>> start Supplied material

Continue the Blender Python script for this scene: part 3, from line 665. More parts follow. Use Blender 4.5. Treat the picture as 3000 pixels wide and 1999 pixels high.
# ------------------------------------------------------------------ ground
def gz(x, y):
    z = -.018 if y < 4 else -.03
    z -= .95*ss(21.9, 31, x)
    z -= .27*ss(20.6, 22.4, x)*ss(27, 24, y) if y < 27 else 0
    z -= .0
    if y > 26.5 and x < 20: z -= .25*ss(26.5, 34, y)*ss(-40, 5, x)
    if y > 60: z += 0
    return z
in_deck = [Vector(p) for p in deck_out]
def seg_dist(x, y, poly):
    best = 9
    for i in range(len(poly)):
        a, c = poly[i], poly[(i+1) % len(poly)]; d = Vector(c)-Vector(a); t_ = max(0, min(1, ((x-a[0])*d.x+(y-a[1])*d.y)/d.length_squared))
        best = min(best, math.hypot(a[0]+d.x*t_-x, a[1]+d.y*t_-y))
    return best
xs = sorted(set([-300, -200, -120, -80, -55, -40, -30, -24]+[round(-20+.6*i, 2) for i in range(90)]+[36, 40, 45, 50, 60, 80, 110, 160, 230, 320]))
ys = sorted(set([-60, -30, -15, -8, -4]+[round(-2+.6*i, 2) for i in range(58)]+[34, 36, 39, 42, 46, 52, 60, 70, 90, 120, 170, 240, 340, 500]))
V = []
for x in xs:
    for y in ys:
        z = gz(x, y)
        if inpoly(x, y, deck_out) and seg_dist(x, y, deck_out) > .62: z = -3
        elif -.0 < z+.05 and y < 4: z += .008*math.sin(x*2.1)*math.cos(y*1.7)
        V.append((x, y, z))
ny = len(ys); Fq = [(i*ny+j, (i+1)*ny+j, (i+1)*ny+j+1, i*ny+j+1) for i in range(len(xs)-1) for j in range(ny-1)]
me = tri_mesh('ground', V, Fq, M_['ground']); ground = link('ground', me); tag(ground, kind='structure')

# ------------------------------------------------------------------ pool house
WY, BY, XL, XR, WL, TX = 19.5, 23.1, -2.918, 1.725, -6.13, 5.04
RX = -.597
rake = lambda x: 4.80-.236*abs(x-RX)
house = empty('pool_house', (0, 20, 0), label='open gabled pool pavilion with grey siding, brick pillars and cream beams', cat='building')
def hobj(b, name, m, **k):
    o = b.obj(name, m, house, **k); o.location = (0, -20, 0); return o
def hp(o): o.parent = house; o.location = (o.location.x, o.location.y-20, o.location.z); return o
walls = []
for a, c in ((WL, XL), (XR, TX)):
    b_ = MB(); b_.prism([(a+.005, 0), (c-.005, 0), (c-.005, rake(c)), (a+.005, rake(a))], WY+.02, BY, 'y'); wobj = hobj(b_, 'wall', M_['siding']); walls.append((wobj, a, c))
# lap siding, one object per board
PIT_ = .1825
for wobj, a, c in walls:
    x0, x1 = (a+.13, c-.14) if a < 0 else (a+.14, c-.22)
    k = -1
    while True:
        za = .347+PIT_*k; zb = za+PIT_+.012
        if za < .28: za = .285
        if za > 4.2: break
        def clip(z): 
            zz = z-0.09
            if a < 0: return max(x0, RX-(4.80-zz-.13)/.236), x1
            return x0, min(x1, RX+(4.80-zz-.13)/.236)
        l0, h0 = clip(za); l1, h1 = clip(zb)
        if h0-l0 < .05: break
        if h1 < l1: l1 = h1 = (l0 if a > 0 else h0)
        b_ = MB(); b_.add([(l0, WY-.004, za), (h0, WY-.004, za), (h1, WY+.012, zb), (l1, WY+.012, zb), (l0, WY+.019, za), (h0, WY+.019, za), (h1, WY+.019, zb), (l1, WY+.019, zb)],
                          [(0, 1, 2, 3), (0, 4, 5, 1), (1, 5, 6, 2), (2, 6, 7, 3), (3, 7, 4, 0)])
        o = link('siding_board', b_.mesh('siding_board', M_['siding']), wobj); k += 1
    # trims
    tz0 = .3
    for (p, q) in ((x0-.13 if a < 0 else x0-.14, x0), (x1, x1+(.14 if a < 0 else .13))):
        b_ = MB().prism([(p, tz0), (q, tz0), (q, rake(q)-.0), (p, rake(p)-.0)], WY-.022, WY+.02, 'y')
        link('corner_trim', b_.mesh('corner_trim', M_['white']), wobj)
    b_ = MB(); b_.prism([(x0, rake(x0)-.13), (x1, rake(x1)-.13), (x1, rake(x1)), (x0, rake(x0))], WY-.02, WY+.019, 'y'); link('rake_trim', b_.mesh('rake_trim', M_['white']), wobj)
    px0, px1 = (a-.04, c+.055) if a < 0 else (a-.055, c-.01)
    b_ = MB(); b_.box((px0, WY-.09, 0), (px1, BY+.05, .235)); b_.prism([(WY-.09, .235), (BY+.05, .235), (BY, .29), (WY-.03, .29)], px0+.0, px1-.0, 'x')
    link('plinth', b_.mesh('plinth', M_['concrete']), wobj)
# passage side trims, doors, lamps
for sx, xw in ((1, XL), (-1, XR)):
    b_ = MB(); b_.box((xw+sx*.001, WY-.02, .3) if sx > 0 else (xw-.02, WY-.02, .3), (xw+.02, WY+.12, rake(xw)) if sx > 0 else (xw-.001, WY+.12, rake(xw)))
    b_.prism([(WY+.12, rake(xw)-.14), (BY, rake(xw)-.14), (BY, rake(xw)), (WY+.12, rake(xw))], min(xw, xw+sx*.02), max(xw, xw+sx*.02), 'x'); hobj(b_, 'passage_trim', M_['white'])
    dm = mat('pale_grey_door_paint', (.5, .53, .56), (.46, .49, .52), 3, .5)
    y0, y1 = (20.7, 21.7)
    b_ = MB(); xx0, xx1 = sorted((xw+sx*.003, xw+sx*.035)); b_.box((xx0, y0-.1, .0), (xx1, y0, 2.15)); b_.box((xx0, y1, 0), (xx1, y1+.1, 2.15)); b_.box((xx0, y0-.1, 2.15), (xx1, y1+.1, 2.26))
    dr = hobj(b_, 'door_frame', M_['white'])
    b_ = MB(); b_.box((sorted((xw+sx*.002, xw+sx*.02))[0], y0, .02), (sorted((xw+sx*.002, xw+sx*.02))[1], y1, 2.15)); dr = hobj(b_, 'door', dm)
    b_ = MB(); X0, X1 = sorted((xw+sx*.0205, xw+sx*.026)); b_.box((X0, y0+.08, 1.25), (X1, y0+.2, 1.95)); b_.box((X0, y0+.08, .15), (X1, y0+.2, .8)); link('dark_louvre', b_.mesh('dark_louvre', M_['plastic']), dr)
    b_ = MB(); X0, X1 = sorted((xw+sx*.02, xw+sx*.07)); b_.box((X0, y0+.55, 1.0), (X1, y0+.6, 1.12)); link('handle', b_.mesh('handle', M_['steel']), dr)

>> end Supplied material

## Goal
Retype all of the data shown above, word for word.

## Right answer
Continue the Blender Python script for this scene: part 3, from line 665. More parts follow. Use Blender 4.5. Treat the picture as 3000 pixels wide and 1999 pixels high.
# ------------------------------------------------------------------ ground
def gz(x, y):
    z = -.018 if y < 4 else -.03
    z -= .95*ss(21.9, 31, x)
    z -= .27*ss(20.6, 22.4, x)*ss(27, 24, y) if y < 27 else 0
    z -= .0
    if y > 26.5 and x < 20: z -= .25*ss(26.5, 34, y)*ss(-40, 5, x)
    if y > 60: z += 0
    return z
in_deck = [Vector(p) for p in deck_out]
def seg_dist(x, y, poly):
    best = 9
    for i in range(len(poly)):
        a, c = poly[i], poly[(i+1) % len(poly)]; d = Vector(c)-Vector(a); t_ = max(0, min(1, ((x-a[0])*d.x+(y-a[1])*d.y)/d.length_squared))
        best = min(best, math.hypot(a[0]+d.x*t_-x, a[1]+d.y*t_-y))
    return best
xs = sorted(set([-300, -200, -120, -80, -55, -40, -30, -24]+[round(-20+.6*i, 2) for i in range(90)]+[36, 40, 45, 50, 60, 80, 110, 160, 230, 320]))
ys = sorted(set([-60, -30, -15, -8, -4]+[round(-2+.6*i, 2) for i in range(58)]+[34, 36, 39, 42, 46, 52, 60, 70, 90, 120, 170, 240, 340, 500]))
V = []
for x in xs:
    for y in ys:
        z = gz(x, y)
        if inpoly(x, y, deck_out) and seg_dist(x, y, deck_out) > .62: z = -3
        elif -.0 < z+.05 and y < 4: z += .008*math.sin(x*2.1)*math.cos(y*1.7)
        V.append((x, y, z))
ny = len(ys); Fq = [(i*ny+j, (i+1)*ny+j, (i+1)*ny+j+1, i*ny+j+1) for i in range(len(xs)-1) for j in range(ny-1)]
me = tri_mesh('ground', V, Fq, M_['ground']); ground = link('ground', me); tag(ground, kind='structure')

# ------------------------------------------------------------------ pool house
WY, BY, XL, XR, WL, TX = 19.5, 23.1, -2.918, 1.725, -6.13, 5.04
RX = -.597
rake = lambda x: 4.80-.236*abs(x-RX)
house = empty('pool_house', (0, 20, 0), label='open gabled pool pavilion with grey siding, brick pillars and cream beams', cat='building')
def hobj(b, name, m, **k):
    o = b.obj(name, m, house, **k); o.location = (0, -20, 0); return o
def hp(o): o.parent = house; o.location = (o.location.x, o.location.y-20, o.location.z); return o
walls = []
for a, c in ((WL, XL), (XR, TX)):
    b_ = MB(); b_.prism([(a+.005, 0), (c-.005, 0), (c-.005, rake(c)), (a+.005, rake(a))], WY+.02, BY, 'y'); wobj = hobj(b_, 'wall', M_['siding']); walls.append((wobj, a, c))
# lap siding, one object per board
PIT_ = .1825
for wobj, a, c in walls:
    x0, x1 = (a+.13, c-.14) if a < 0 else (a+.14, c-.22)
    k = -1
    while True:
        za = .347+PIT_*k; zb = za+PIT_+.012
        if za < .28: za = .285
        if za > 4.2: break
        def clip(z): 
            zz = z-0.09
            if a < 0: return max(x0, RX-(4.80-zz-.13)/.236), x1
            return x0, min(x1, RX+(4.80-zz-.13)/.236)
        l0, h0 = clip(za); l1, h1 = clip(zb)
        if h0-l0 < .05: break
        if h1 < l1: l1 = h1 = (l0 if a > 0 else h0)
        b_ = MB(); b_.add([(l0, WY-.004, za), (h0, WY-.004, za), (h1, WY+.012, zb), (l1, WY+.012, zb), (l0, WY+.019, za), (h0, WY+.019, za), (h1, WY+.019, zb), (l1, WY+.019, zb)],
                          [(0, 1, 2, 3), (0, 4, 5, 1), (1, 5, 6, 2), (2, 6, 7, 3), (3, 7, 4, 0)])
        o = link('siding_board', b_.mesh('siding_board', M_['siding']), wobj); k += 1
    # trims
    tz0 = .3
    for (p, q) in ((x0-.13 if a < 0 else x0-.14, x0), (x1, x1+(.14 if a < 0 else .13))):
        b_ = MB().prism([(p, tz0), (q, tz0), (q, rake(q)-.0), (p, rake(p)-.0)], WY-.022, WY+.02, 'y')
        link('corner_trim', b_.mesh('corner_trim', M_['white']), wobj)
    b_ = MB(); b_.prism([(x0, rake(x0)-.13), (x1, rake(x1)-.13), (x1, rake(x1)), (x0, rake(x0))], WY-.02, WY+.019, 'y'); link('rake_trim', b_.mesh('rake_trim', M_['white']), wobj)
    px0, px1 = (a-.04, c+.055) if a < 0 else (a-.055, c-.01)
    b_ = MB(); b_.box((px0, WY-.09, 0), (px1, BY+.05, .235)); b_.prism([(WY-.09, .235), (BY+.05, .235), (BY, .29), (WY-.03, .29)], px0+.0, px1-.0, 'x')
    link('plinth', b_.mesh('plinth', M_['concrete']), wobj)
# passage side trims, doors, lamps
for sx, xw in ((1, XL), (-1, XR)):
    b_ = MB(); b_.box((xw+sx*.001, WY-.02, .3) if sx > 0 else (xw-.02, WY-.02, .3), (xw+.02, WY+.12, rake(xw)) if sx > 0 else (xw-.001, WY+.12, rake(xw)))
    b_.prism([(WY+.12, rake(xw)-.14), (BY, rake(xw)-.14), (BY, rake(xw)), (WY+.12, rake(xw))], min(xw, xw+sx*.02), max(xw, xw+sx*.02), 'x'); hobj(b_, 'passage_trim', M_['white'])
    dm = mat('pale_grey_door_paint', (.5, .53, .56), (.46, .49, .52), 3, .5)
    y0, y1 = (20.7, 21.7)
    b_ = MB(); xx0, xx1 = sorted((xw+sx*.003, xw+sx*.035)); b_.box((xx0, y0-.1, .0), (xx1, y0, 2.15)); b_.box((xx0, y1, 0), (xx1, y1+.1, 2.15)); b_.box((xx0, y0-.1, 2.15), (xx1, y1+.1, 2.26))
    dr = hobj(b_, 'door_frame', M_['white'])
    b_ = MB(); b_.box((sorted((xw+sx*.002, xw+sx*.02))[0], y0, .02), (sorted((xw+sx*.002, xw+sx*.02))[1], y1, 2.15)); dr = hobj(b_, 'door', dm)
    b_ = MB(); X0, X1 = sorted((xw+sx*.0205, xw+sx*.026)); b_.box((X0, y0+.08, 1.25), (X1, y0+.2, 1.95)); b_.box((X0, y0+.08, .15), (X1, y0+.2, .8)); link('dark_louvre', b_.mesh('dark_louvre', M_['plastic']), dr)
    b_ = MB(); X0, X1 = sorted((xw+sx*.02, xw+sx*.07)); b_.box((X0, y0+.55, 1.0), (X1, y0+.6, 1.12)); link('handle', b_.mesh('handle', M_['steel']), dr)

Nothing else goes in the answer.